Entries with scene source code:
'''
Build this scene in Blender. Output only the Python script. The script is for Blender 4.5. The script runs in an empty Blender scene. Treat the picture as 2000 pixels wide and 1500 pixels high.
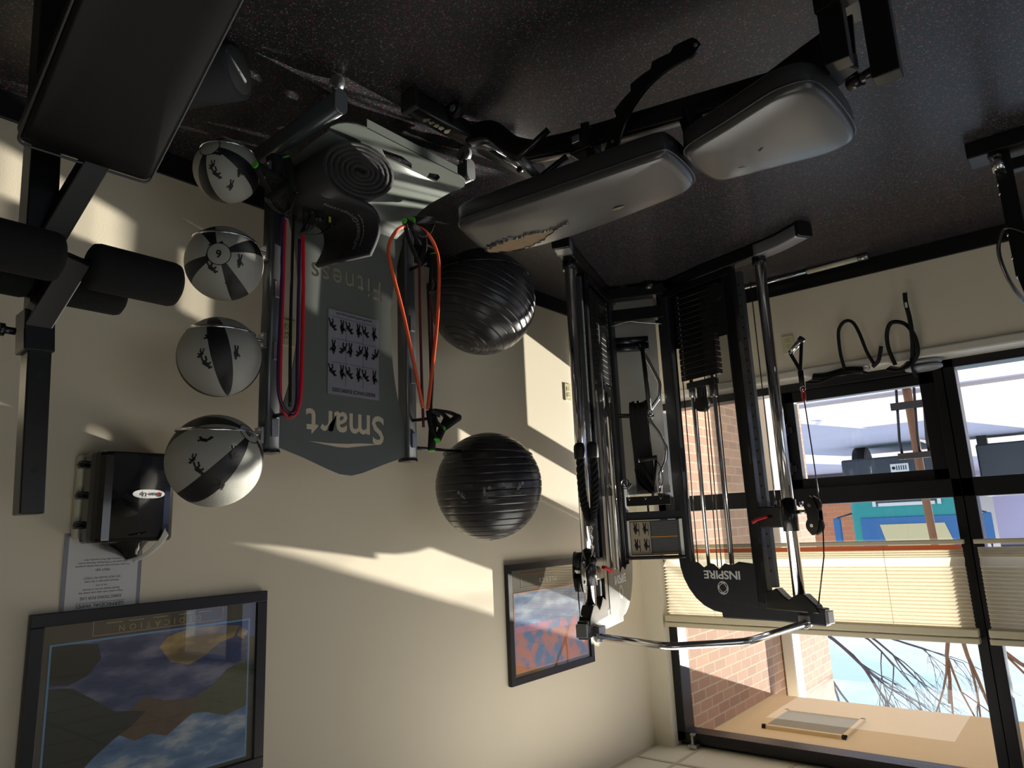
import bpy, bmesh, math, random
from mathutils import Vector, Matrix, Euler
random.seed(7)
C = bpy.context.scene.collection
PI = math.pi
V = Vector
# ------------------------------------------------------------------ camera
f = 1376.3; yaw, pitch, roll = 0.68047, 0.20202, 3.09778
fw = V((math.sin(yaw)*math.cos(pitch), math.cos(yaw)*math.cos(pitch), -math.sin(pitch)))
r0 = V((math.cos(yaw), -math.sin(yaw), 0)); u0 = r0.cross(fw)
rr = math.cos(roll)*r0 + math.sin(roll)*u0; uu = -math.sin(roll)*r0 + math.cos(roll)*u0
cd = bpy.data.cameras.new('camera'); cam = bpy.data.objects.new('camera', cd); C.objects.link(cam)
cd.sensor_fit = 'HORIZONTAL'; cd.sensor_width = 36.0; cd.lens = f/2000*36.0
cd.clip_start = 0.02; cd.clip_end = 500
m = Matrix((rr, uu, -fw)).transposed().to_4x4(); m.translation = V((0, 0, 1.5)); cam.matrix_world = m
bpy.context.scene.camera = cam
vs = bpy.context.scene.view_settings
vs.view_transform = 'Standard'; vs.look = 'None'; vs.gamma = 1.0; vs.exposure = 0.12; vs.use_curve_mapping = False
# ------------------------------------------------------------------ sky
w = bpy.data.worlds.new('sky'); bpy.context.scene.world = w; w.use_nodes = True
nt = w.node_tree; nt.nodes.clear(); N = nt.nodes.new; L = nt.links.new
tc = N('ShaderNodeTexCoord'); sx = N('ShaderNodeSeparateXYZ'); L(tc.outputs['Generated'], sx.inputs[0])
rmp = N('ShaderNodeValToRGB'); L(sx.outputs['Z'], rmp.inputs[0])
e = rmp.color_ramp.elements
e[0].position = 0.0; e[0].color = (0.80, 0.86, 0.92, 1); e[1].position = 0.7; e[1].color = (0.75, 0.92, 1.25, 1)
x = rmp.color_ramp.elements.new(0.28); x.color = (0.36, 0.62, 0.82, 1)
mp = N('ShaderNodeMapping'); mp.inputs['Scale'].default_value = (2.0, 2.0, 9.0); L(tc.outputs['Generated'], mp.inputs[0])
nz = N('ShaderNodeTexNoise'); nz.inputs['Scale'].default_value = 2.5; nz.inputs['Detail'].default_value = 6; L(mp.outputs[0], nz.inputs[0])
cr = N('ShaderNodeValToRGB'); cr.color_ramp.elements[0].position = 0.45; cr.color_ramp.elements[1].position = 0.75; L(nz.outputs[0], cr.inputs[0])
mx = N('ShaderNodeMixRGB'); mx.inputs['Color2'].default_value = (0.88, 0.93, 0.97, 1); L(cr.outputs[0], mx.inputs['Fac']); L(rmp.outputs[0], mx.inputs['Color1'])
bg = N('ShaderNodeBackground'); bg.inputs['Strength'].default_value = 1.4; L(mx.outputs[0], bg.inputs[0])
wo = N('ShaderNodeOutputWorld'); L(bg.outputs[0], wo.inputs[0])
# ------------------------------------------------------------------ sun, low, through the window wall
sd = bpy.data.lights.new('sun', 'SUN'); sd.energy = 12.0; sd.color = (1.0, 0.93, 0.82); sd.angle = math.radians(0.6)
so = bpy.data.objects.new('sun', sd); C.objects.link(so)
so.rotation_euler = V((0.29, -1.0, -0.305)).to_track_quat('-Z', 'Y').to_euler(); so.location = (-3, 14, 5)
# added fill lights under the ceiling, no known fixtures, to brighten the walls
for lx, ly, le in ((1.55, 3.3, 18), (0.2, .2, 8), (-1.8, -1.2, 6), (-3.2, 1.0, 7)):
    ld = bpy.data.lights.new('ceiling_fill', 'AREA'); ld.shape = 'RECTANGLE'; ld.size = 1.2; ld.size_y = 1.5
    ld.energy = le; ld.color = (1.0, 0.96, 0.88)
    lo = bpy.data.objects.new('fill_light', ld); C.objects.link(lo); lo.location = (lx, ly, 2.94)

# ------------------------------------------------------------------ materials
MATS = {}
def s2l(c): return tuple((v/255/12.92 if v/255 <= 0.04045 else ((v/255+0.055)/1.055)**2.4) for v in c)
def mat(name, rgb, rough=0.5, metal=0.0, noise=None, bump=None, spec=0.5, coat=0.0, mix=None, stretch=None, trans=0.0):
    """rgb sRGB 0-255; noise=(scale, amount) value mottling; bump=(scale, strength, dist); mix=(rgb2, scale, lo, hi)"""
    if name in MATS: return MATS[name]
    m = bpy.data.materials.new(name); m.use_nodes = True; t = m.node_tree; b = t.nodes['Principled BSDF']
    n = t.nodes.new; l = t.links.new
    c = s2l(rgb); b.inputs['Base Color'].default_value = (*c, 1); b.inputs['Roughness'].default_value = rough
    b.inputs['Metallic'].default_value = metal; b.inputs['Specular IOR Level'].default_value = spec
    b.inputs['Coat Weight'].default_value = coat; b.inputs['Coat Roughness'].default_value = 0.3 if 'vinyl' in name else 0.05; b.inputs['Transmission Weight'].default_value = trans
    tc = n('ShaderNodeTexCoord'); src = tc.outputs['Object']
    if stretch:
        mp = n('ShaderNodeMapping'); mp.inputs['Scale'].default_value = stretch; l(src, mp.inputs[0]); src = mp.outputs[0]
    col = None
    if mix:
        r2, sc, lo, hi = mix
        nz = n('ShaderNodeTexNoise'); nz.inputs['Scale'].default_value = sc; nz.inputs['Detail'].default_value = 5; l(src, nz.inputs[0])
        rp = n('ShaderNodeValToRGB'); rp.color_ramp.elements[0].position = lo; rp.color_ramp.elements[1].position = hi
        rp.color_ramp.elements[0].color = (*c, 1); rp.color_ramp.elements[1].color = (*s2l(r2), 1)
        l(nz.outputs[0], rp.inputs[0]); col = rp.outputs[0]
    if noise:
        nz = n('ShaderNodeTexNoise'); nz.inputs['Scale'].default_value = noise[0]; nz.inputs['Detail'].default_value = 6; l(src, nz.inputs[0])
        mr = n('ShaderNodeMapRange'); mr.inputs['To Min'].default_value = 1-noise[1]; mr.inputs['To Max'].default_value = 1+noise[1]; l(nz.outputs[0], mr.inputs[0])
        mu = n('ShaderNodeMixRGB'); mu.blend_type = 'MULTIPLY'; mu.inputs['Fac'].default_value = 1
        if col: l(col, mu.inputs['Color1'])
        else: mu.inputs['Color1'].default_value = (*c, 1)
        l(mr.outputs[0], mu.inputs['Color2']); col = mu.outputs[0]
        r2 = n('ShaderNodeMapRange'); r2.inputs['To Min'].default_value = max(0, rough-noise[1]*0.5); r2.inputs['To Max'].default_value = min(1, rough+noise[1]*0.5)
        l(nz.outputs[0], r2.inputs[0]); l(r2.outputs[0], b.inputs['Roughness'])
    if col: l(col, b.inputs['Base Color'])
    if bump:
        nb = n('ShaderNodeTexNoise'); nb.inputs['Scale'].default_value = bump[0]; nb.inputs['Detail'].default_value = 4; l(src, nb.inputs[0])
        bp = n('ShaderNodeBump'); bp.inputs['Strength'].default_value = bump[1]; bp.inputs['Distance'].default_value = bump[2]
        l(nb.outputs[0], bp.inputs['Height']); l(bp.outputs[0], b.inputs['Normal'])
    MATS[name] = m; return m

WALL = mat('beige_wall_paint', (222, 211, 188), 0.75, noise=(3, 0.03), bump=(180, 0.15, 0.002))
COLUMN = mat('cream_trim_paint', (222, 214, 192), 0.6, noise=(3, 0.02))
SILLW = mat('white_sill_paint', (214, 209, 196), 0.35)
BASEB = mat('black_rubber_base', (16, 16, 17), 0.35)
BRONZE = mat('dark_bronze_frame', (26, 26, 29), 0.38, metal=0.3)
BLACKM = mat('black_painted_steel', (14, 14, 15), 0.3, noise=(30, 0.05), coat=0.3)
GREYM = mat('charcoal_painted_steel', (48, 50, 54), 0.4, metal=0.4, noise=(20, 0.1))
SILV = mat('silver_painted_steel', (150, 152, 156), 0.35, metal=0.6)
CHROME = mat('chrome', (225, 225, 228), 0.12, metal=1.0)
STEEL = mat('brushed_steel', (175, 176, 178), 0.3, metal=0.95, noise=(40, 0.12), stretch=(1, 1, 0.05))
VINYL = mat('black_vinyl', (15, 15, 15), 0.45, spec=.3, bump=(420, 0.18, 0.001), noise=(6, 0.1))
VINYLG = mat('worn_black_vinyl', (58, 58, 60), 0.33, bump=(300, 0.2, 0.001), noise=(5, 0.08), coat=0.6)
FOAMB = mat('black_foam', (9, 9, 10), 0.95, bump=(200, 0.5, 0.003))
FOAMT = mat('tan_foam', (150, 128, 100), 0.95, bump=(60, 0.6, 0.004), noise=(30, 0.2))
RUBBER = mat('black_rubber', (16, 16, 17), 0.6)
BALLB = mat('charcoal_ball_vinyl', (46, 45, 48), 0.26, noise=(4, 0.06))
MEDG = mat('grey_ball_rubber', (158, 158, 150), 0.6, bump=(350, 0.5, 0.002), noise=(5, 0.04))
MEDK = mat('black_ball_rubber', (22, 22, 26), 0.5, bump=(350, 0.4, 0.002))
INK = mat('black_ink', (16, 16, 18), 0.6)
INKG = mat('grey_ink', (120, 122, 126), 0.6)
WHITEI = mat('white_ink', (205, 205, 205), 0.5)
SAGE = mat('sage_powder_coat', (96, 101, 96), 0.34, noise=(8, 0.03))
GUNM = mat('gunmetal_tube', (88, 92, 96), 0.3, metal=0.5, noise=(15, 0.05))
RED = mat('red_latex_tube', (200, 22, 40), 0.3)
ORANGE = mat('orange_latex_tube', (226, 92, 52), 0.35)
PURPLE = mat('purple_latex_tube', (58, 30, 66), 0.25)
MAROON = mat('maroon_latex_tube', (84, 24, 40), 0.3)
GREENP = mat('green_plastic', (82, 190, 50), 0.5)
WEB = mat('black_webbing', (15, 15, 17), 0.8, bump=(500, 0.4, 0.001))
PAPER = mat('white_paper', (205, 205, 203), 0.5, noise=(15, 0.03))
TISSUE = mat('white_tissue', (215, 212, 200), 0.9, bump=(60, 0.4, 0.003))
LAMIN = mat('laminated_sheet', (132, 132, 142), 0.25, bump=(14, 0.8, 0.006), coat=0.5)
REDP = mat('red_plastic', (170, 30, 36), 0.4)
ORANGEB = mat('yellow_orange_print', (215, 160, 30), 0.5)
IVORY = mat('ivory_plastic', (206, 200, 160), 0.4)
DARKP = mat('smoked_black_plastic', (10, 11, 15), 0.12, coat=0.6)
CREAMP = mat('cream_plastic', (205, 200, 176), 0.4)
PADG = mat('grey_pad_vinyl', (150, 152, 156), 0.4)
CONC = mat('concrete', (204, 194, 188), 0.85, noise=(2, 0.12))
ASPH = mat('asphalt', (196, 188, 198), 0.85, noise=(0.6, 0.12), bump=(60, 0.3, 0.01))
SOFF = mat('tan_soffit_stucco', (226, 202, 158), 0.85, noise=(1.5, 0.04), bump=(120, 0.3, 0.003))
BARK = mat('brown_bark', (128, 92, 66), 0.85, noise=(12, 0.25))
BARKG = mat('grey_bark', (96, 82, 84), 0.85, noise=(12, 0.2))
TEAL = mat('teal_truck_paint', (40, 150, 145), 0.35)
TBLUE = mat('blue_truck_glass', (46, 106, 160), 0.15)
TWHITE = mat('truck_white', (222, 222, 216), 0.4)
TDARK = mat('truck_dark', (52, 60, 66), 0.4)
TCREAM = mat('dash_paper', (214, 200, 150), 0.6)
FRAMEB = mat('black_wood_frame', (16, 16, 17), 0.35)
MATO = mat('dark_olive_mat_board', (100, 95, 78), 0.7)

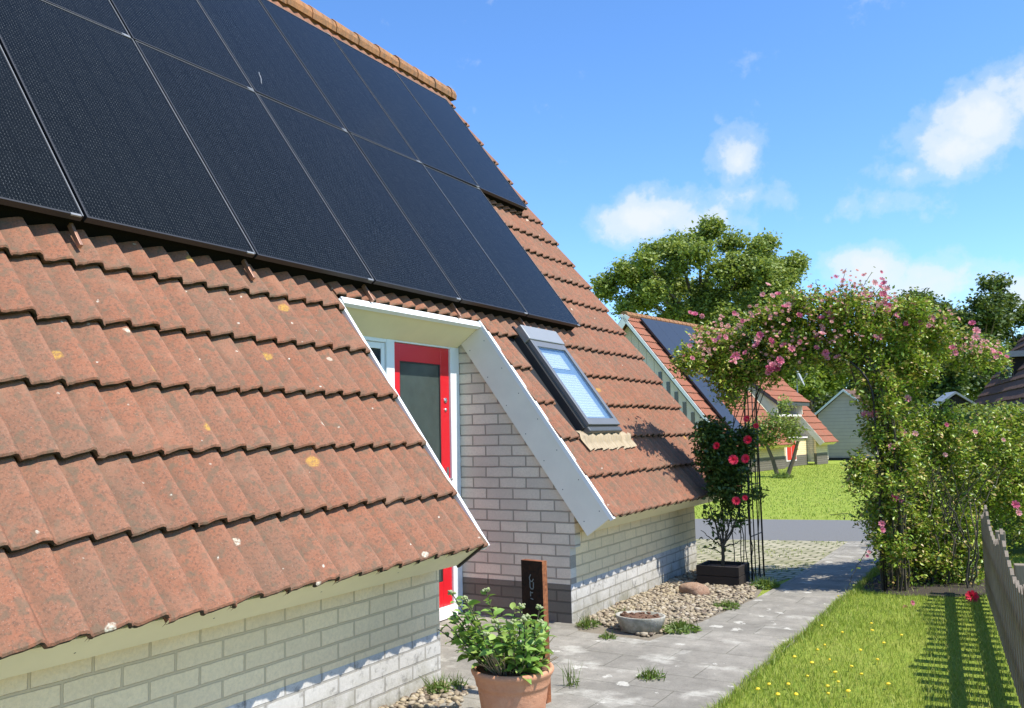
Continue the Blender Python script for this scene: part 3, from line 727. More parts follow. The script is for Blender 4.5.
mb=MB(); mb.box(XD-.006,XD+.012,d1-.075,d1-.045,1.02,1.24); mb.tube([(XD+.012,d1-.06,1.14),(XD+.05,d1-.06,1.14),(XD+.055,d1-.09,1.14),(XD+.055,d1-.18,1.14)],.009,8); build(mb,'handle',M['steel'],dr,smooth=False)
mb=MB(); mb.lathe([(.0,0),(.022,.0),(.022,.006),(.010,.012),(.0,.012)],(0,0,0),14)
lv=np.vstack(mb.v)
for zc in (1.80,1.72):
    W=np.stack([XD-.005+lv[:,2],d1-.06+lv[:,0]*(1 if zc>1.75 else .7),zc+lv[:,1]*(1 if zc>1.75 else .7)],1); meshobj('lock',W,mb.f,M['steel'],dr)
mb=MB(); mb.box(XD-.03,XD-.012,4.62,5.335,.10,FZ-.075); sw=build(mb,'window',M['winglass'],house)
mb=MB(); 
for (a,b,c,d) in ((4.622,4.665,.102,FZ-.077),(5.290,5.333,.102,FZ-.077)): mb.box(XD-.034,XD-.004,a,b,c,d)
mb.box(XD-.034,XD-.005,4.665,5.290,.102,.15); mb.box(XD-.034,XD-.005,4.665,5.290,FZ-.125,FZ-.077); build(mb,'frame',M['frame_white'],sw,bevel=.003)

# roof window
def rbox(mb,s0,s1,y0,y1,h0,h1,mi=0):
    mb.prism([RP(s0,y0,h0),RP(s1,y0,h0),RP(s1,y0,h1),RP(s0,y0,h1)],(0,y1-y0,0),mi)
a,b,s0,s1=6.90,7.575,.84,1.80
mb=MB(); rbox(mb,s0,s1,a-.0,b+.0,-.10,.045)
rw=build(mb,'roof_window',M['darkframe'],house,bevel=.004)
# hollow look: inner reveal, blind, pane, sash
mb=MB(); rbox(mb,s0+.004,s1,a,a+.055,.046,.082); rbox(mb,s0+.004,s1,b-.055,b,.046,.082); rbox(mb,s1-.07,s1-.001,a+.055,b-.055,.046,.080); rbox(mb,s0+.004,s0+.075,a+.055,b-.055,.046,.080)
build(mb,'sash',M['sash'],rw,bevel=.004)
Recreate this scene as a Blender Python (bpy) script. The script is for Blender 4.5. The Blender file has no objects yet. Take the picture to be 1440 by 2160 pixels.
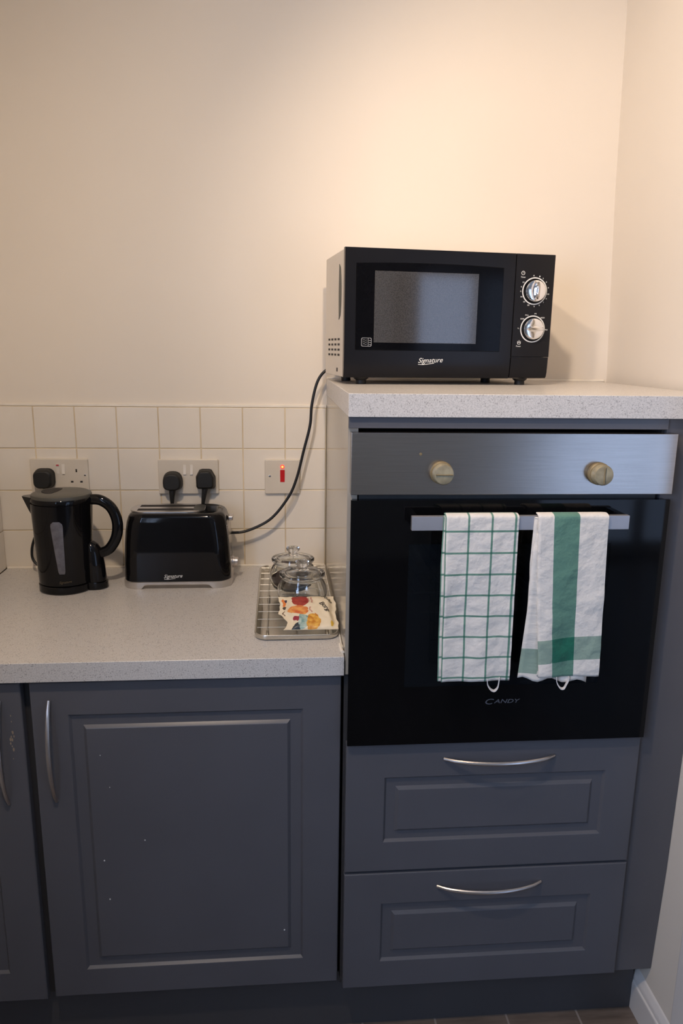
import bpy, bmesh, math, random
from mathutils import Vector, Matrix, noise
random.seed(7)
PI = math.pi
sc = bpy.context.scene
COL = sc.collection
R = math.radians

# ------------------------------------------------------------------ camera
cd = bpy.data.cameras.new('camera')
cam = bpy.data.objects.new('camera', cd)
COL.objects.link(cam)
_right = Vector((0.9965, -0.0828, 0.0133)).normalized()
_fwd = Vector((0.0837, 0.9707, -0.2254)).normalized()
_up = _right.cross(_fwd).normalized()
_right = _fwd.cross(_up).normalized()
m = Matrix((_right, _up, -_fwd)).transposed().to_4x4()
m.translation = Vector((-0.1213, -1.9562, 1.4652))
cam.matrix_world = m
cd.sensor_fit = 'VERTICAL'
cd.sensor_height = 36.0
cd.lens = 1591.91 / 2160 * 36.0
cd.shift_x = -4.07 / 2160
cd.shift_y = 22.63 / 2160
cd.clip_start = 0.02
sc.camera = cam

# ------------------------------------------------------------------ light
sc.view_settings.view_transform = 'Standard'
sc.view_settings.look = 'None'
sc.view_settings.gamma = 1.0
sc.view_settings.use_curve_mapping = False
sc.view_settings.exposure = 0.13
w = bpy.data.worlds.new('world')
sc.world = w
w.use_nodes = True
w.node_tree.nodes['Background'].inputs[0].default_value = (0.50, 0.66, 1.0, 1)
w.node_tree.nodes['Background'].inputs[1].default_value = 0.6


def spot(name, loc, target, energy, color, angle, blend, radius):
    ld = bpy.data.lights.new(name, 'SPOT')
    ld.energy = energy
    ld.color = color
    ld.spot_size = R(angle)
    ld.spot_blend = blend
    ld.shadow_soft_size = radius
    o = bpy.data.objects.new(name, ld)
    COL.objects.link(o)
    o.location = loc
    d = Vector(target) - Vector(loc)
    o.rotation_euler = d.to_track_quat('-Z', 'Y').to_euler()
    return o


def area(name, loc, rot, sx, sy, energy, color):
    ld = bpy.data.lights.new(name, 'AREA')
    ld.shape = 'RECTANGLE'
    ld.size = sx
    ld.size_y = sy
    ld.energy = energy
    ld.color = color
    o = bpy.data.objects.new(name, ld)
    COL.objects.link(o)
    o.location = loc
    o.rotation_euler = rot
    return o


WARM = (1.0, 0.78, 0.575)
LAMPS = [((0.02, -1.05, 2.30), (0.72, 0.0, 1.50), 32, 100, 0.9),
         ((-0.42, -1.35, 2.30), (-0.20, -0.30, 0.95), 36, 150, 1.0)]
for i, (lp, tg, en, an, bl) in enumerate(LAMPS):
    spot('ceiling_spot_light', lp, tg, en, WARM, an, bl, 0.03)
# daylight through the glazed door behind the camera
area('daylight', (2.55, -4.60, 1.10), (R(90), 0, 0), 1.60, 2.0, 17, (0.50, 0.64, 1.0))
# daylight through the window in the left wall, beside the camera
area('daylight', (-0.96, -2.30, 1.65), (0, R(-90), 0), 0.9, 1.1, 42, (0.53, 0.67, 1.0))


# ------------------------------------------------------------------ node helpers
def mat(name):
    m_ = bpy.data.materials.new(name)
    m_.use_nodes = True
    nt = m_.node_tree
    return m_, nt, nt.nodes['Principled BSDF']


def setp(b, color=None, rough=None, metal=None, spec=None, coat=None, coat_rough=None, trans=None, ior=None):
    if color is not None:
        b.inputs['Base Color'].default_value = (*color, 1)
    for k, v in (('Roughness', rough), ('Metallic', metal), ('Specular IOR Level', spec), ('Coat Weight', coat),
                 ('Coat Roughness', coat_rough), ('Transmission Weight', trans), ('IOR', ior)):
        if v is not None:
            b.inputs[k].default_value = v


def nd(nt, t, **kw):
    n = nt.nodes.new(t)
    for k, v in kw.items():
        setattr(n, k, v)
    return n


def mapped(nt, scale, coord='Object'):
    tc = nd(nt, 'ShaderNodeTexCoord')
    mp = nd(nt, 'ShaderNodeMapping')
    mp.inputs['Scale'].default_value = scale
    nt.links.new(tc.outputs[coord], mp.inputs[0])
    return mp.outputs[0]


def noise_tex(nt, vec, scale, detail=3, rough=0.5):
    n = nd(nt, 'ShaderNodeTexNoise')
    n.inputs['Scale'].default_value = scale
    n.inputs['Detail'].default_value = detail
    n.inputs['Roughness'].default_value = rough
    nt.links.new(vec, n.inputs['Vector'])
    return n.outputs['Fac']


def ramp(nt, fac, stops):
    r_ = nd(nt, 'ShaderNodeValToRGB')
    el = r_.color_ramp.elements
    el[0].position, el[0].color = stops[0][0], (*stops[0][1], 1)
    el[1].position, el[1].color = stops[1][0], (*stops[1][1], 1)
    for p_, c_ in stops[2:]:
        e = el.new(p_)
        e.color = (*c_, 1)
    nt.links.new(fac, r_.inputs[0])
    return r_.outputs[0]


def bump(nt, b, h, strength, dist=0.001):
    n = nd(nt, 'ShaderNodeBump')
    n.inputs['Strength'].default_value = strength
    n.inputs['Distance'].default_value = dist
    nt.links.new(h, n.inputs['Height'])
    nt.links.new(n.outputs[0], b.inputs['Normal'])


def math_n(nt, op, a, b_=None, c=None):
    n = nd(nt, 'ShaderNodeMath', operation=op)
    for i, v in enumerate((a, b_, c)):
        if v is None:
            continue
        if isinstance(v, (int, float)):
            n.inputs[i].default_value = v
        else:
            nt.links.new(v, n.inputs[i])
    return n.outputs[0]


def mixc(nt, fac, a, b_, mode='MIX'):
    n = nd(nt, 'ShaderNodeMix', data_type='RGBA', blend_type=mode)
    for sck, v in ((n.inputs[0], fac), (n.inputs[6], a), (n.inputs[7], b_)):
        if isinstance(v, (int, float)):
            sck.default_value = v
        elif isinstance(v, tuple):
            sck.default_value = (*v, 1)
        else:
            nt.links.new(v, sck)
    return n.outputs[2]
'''
> _CHALLENGE_:
Keep to the lines between the line with "Continue the Blender" and the line with "R = math.radians", inclusive, and transcribe them without pictures.

> _ANSWER FOR THIS EXERCISE_:
Continue the Blender Python script for this scene: part 3, from line 727. More parts follow. The script is for Blender 4.5.
mb=MB(); mb.box(XD-.006,XD+.012,d1-.075,d1-.045,1.02,1.24); mb.tube([(XD+.012,d1-.06,1.14),(XD+.05,d1-.06,1.14),(XD+.055,d1-.09,1.14),(XD+.055,d1-.18,1.14)],.009,8); build(mb,'handle',M['steel'],dr,smooth=False)
mb=MB(); mb.lathe([(.0,0),(.022,.0),(.022,.006),(.010,.012),(.0,.012)],(0,0,0),14)
lv=np.vstack(mb.v)
for zc in (1.80,1.72):
    W=np.stack([XD-.005+lv[:,2],d1-.06+lv[:,0]*(1 if zc>1.75 else .7),zc+lv[:,1]*(1 if zc>1.75 else .7)],1); meshobj('lock',W,mb.f,M['steel'],dr)
mb=MB(); mb.box(XD-.03,XD-.012,4.62,5.335,.10,FZ-.075); sw=build(mb,'window',M['winglass'],house)
mb=MB(); 
for (a,b,c,d) in ((4.622,4.665,.102,FZ-.077),(5.290,5.333,.102,FZ-.077)): mb.box(XD-.034,XD-.004,a,b,c,d)
mb.box(XD-.034,XD-.005,4.665,5.290,.102,.15); mb.box(XD-.034,XD-.005,4.665,5.290,FZ-.125,FZ-.077); build(mb,'frame',M['frame_white'],sw,bevel=.003)

# roof window
def rbox(mb,s0,s1,y0,y1,h0,h1,mi=0):
    mb.prism([RP(s0,y0,h0),RP(s1,y0,h0),RP(s1,y0,h1),RP(s0,y0,h1)],(0,y1-y0,0),mi)
a,b,s0,s1=6.90,7.575,.84,1.80
mb=MB(); rbox(mb,s0,s1,a-.0,b+.0,-.10,.045)
rw=build(mb,'roof_window',M['darkframe'],house,bevel=.004)
# hollow look: inner reveal, blind, pane, sash
mb=MB(); rbox(mb,s0+.004,s1,a,a+.055,.046,.082); rbox(mb,s0+.004,s1,b-.055,b,.046,.082); rbox(mb,s1-.07,s1-.001,a+.055,b-.055,.046,.080); rbox(mb,s0+.004,s0+.075,a+.055,b-.055,.046,.080)
build(mb,'sash',M['sash'],rw,bevel=.004)
Recreate this scene as a Blender Python (bpy) script. The script is for Blender 4.5. The Blender file has no objects yet. Take the picture to be 1440 by 2160 pixels.
import bpy, bmesh, math, random
from mathutils import Vector, Matrix, noise
random.seed(7)
PI = math.pi
sc = bpy.context.scene
COL = sc.collection
R = math.radians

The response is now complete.